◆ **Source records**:
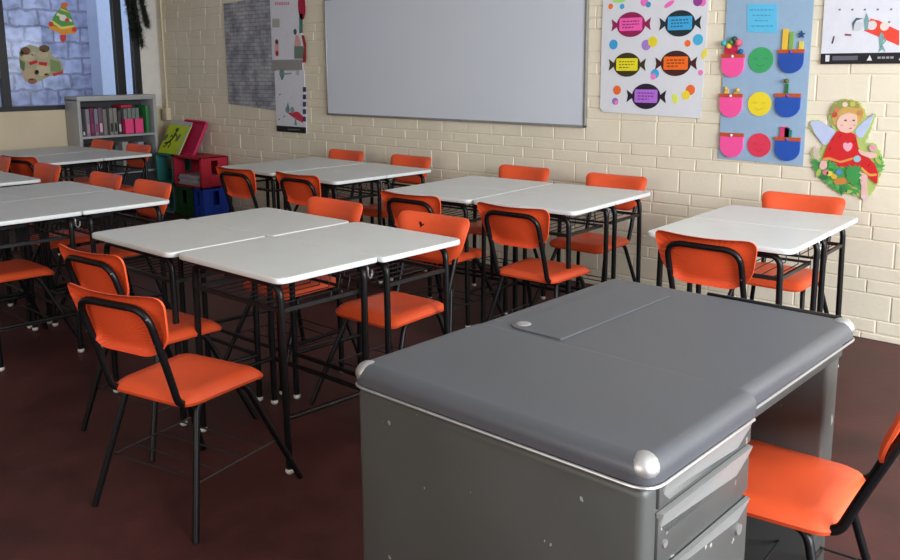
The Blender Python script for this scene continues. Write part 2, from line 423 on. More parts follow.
chair_b(-7.47, 3.51, 180, 'orange chair in front of the bookcase, left one of two', G6)
chair_b(-6.78, 3.49, 180, 'orange chair in front of the right side of the bookcase', G6)
chair_b(-6.58, 2.47, 14, 'darkened red orange chair turned away at the left, near the bookcase desks', G6)
chair_b(-5.83, 2.35, 180, 'orange chair behind the pointed corner of the desk at the left picture edge', G5)
chair_b(-6.66, 2.35, 180, 'orange chair at the left picture edge, only the end of its backrest showing', G5)
tc = chair_c(-.722, 1.905, 95, 'orange chair pushed into the grey metal teacher desk', None)
for ch in tc.children:          # its back is bent a little farther than the others'
    if ch.name.split('.')[0] in ('backrest', 'back_frame'):
        ch.matrix_local = Matrix.Translation((0, -.150, .40)) @ Matrix.Rotation(math.radians(6), 4, 'X') @ Matrix.Translation((0, .150, -.40))

bm = bmesh.new()
o = [(.058, .700), (.066, .709), (.074, .713), (.076, .705), (.068, .696), (.066, .688), (.060, .694), (.050, .700), (.050, .706)]
fr = lambda x, z, d: (x, -.172-(z-.42)*.30+.80*x*x+d, z)
a = [bm.verts.new(fr(x, z, -.001)) for x, z in o]; b = [bm.verts.new(fr(x, z, .002)) for x, z in o]
for k in range(len(o)): bm.faces.new((a[k], a[(k+1) % len(o)], b[(k+1) % len(o)], b[k]))
bm.faces.new(b); bm.faces.new(a[::-1]); bmesh.ops.recalc_face_normals(bm, faces=bm.faces)
obj('ink_mark', bm, M_black, [c for c in marked.children if c.name.startswith('backrest')][0], smooth=False)

# ------------------------------------------------------------------ student desks
DW, DD, DZ = .594, .445, .70
def make_desk():
    t = thing('student_desk', 'x', 'desk')
    o = rounded([(-DW/2, -DD/2), (DW/2, -DD/2), (DW/2, DD/2), (-DW/2, DD/2)], [.04, .04, .016, .016], 5)
    obj('desktop', slab(o, DZ-.021, DZ, .005), M_top, t)
    zt = DZ-.030; fyy, ryy = -DD/2+.040, DD/2-.045
    lx, fx = DW/2-.055, DW/2-.045
    zt = DZ-.036
    for sx in (-1, 1):
        lg = obj('leg', TB([(sx*(lx-.10), fyy, zt), (sx*lx, fyy+.004, zt), (sx*fx, fyy+.006, .014)], .012, [0, .05, 0], 10), M_black, t)
        bm = bmesh.new(); ball(bm, (sx*fx, fyy+.006, .013), .0155, .85); obj('foot_cap', bm, M_cap, lg)
        lg = obj('leg', TB([(sx*(DW/2-.13), ryy, zt), (sx*(DW/2-.030), ryy, zt), (sx*(DW/2-.030), ryy-.004, .014)], .012, [0, .04, 0], 10), M_black, t)
        bm = bmesh.new(); ball(bm, (sx*(DW/2-.030), ryy-.004, .013), .0155, .85); obj('foot_cap', bm, M_cap, lg)
    bm = bmesh.new()
    for y in (fyy, ryy): tube(bm, [(-(lx-.10), y, zt), (lx-.10, y, zt)], .012, 8)
    for sx in (-1, 1): tube(bm, [(sx*(lx-.06), fyy, zt), (sx*(lx-.06), ryy, zt)], .010, 8)
    obj('top_frame', bm, M_black, t)
    bm = bmesh.new()
    zr = DZ-.125
    box(bm, -lx, lx, fyy-.004, fyy+.010, zr-.007, zr+.007); box(bm, -lx, lx, ryy-.004, ryy+.004, zr-.005, zr+.005)
    for sx in (-1, 1): box(bm, sx*lx-.006, sx*lx+.006, fyy, ryy, zr-.007, zr+.007)
    for k in range(9):
        x = -lx+.04+k*(2*lx-.08)/8; tube(bm, [(x, fyy, zr-.008), (x, ryy-.02, zr-.008), (x, ryy-.006, zr+.045)], .0022, 6)
    obj('book_rack', bm, M_wire, t)
    bm = bmesh.new()
    for sx in (-1, 1): tube(bm, [(sx*(fx-.004), fyy+.006, .20), (sx*(DW/2-.030), ryy, .20)], .009, 8)
    tube(bm, [(-(DW/2-.03), ryy, .20), (DW/2-.03, ryy, .20)], .009, 8)
    obj('stretcher', bm, M_black, t)
    x = DW/2-.02
    hk = TB([(x-.03, .197, zt+.005), (x-.01, .197, zt), (x-.01, .197, zt-.035), (x-.01, .209, zt-.045), (x-.01, .218, zt-.035), (x-.01, .218, zt-.015)], .004, .012, 6)
    obj('bag_hook', hk, M_hook, t)
    return t
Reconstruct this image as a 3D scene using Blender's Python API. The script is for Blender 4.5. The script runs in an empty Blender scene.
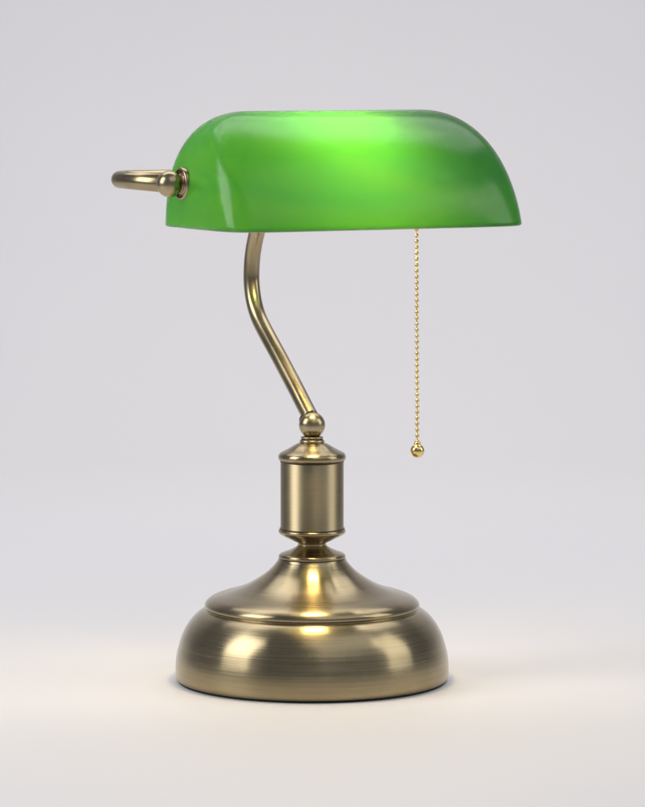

◆ **Requirement**: Restate each line of the records exactly; pictures do not belong in the copy.

◆ **Solution**:
The Blender Python script for this scene continues. Write part 2, from line 423 on. More parts follow.
chair_b(-7.47, 3.51, 180, 'orange chair in front of the bookcase, left one of two', G6)
chair_b(-6.78, 3.49, 180, 'orange chair in front of the right side of the bookcase', G6)
chair_b(-6.58, 2.47, 14, 'darkened red orange chair turned away at the left, near the bookcase desks', G6)
chair_b(-5.83, 2.35, 180, 'orange chair behind the pointed corner of the desk at the left picture edge', G5)
chair_b(-6.66, 2.35, 180, 'orange chair at the left picture edge, only the end of its backrest showing', G5)
tc = chair_c(-.722, 1.905, 95, 'orange chair pushed into the grey metal teacher desk', None)
for ch in tc.children:          # its back is bent a little farther than the others'
    if ch.name.split('.')[0] in ('backrest', 'back_frame'):
        ch.matrix_local = Matrix.Translation((0, -.150, .40)) @ Matrix.Rotation(math.radians(6), 4, 'X') @ Matrix.Translation((0, .150, -.40))

bm = bmesh.new()
o = [(.058, .700), (.066, .709), (.074, .713), (.076, .705), (.068, .696), (.066, .688), (.060, .694), (.050, .700), (.050, .706)]
fr = lambda x, z, d: (x, -.172-(z-.42)*.30+.80*x*x+d, z)
a = [bm.verts.new(fr(x, z, -.001)) for x, z in o]; b = [bm.verts.new(fr(x, z, .002)) for x, z in o]
for k in range(len(o)): bm.faces.new((a[k], a[(k+1) % len(o)], b[(k+1) % len(o)], b[k]))
bm.faces.new(b); bm.faces.new(a[::-1]); bmesh.ops.recalc_face_normals(bm, faces=bm.faces)
obj('ink_mark', bm, M_black, [c for c in marked.children if c.name.startswith('backrest')][0], smooth=False)

# ------------------------------------------------------------------ student desks
DW, DD, DZ = .594, .445, .70
def make_desk():
    t = thing('student_desk', 'x', 'desk')
    o = rounded([(-DW/2, -DD/2), (DW/2, -DD/2), (DW/2, DD/2), (-DW/2, DD/2)], [.04, .04, .016, .016], 5)
    obj('desktop', slab(o, DZ-.021, DZ, .005), M_top, t)
    zt = DZ-.030; fyy, ryy = -DD/2+.040, DD/2-.045
    lx, fx = DW/2-.055, DW/2-.045
    zt = DZ-.036
    for sx in (-1, 1):
        lg = obj('leg', TB([(sx*(lx-.10), fyy, zt), (sx*lx, fyy+.004, zt), (sx*fx, fyy+.006, .014)], .012, [0, .05, 0], 10), M_black, t)
        bm = bmesh.new(); ball(bm, (sx*fx, fyy+.006, .013), .0155, .85); obj('foot_cap', bm, M_cap, lg)
        lg = obj('leg', TB([(sx*(DW/2-.13), ryy, zt), (sx*(DW/2-.030), ryy, zt), (sx*(DW/2-.030), ryy-.004, .014)], .012, [0, .04, 0], 10), M_black, t)
        bm = bmesh.new(); ball(bm, (sx*(DW/2-.030), ryy-.004, .013), .0155, .85); obj('foot_cap', bm, M_cap, lg)
    bm = bmesh.new()
    for y in (fyy, ryy): tube(bm, [(-(lx-.10), y, zt), (lx-.10, y, zt)], .012, 8)
    for sx in (-1, 1): tube(bm, [(sx*(lx-.06), fyy, zt), (sx*(lx-.06), ryy, zt)], .010, 8)
    obj('top_frame', bm, M_black, t)
    bm = bmesh.new()
    zr = DZ-.125
    box(bm, -lx, lx, fyy-.004, fyy+.010, zr-.007, zr+.007); box(bm, -lx, lx, ryy-.004, ryy+.004, zr-.005, zr+.005)
    for sx in (-1, 1): box(bm, sx*lx-.006, sx*lx+.006, fyy, ryy, zr-.007, zr+.007)
    for k in range(9):
        x = -lx+.04+k*(2*lx-.08)/8; tube(bm, [(x, fyy, zr-.008), (x, ryy-.02, zr-.008), (x, ryy-.006, zr+.045)], .0022, 6)
    obj('book_rack', bm, M_wire, t)
    bm = bmesh.new()
    for sx in (-1, 1): tube(bm, [(sx*(fx-.004), fyy+.006, .20), (sx*(DW/2-.030), ryy, .20)], .009, 8)
    tube(bm, [(-(DW/2-.03), ryy, .20), (DW/2-.03, ryy, .20)], .009, 8)
    obj('stretcher', bm, M_black, t)
    x = DW/2-.02
    hk = TB([(x-.03, .197, zt+.005), (x-.01, .197, zt), (x-.01, .197, zt-.035), (x-.01, .209, zt-.045), (x-.01, .218, zt-.035), (x-.01, .218, zt-.015)], .004, .012, 6)
    obj('bag_hook', hk, M_hook, t)
    return t
Reconstruct this image as a 3D scene using Blender's Python API. The script is for Blender 4.5. The script runs in an empty Blender scene.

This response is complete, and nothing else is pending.